The inspector general at the corporation is now looking at steps taken by Mr. Tomlinson to ensure what he calls greater balance in programming, including his decision to approve $14,170 in payments to Mr. Mann without the knowledge of the corporation's board.

yes, mann defines chuck hagel as a "liberal" because hagel occasionally dares to disagree with bush, and will even openly criticize the administration. while this does make him rare in the modern republican party, it does no make him anything resembling "liberal".

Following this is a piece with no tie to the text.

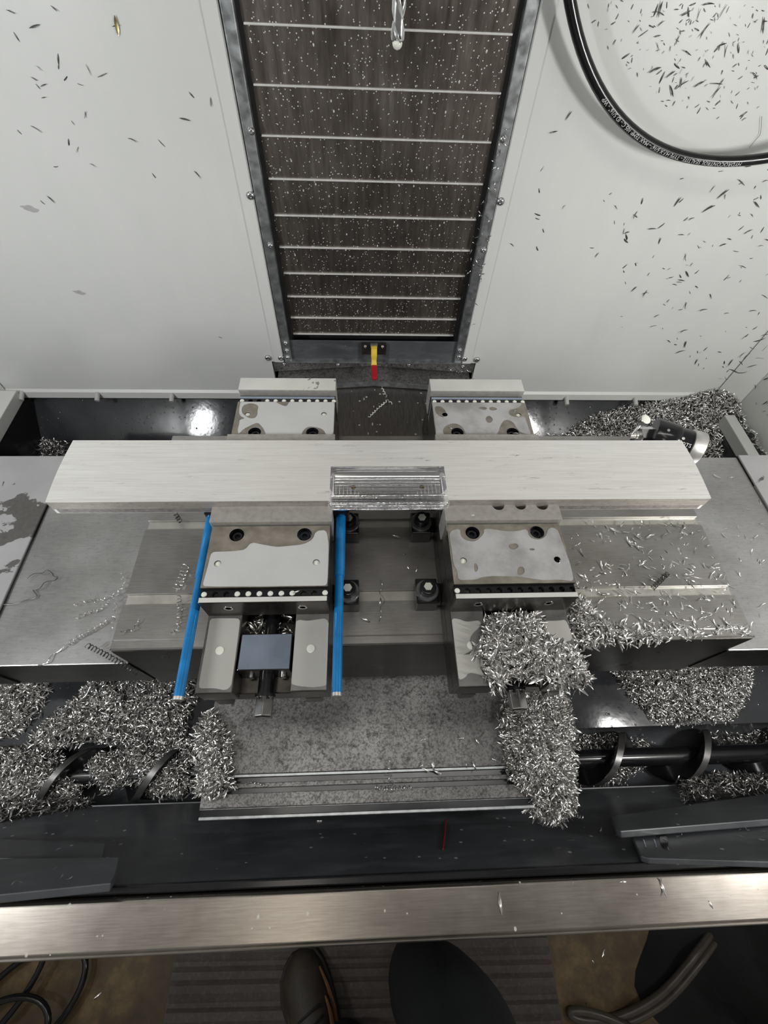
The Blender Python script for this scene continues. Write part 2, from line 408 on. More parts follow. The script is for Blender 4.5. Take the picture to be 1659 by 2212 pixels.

so on friday when i first posted about fred mann, i wondered whether any local media would pick up the story, since the nytimes reported that mann "was listed in the contracts as living in Indianapolis". and who would be better qualified to report on him than indy media, right?

and holy crap, the indy star has mentioned the story! they hadn't last i checked, but it's there now (though relatively buried in the metro & state section, as the fourth part in one of those many-stories-in-one stories they like to run):

The Corporation for Public Broadcasting did not respond to a request for copies of the reports, and efforts to locate Mann were not immediately successful.

A Frederick W. Mann, 61, who has worked for the conservative National Journalism Center in Washington, has Indianapolis ties.

Public records show he is still registered to vote in Marion County and has an Indiana driver's license issued with the same address as the voting record.

But a woman at that address, who said she was Mann's cousin, said he does not live there. Mann did not return messages left on his cell phone.

Moyers said paying $14,170 to see who was on his show was a waste of public funds -- Tomlinson simply could have checked the television listings.

but of course, local tv news is so far clueless. using the search engine on each site, i was unable to find anything on channel 6/wrtv, channel 8/wish, channel 13/wthr, or fox 59/wxin.

the newest issue of nuvo came out today, but the content isn't on their website yet so i can't check there. do any local radio stations (other than maybe wfyi, our local npr affiliate) have their own news departments? i only ever listed to wfyi and whhh, so i don't know.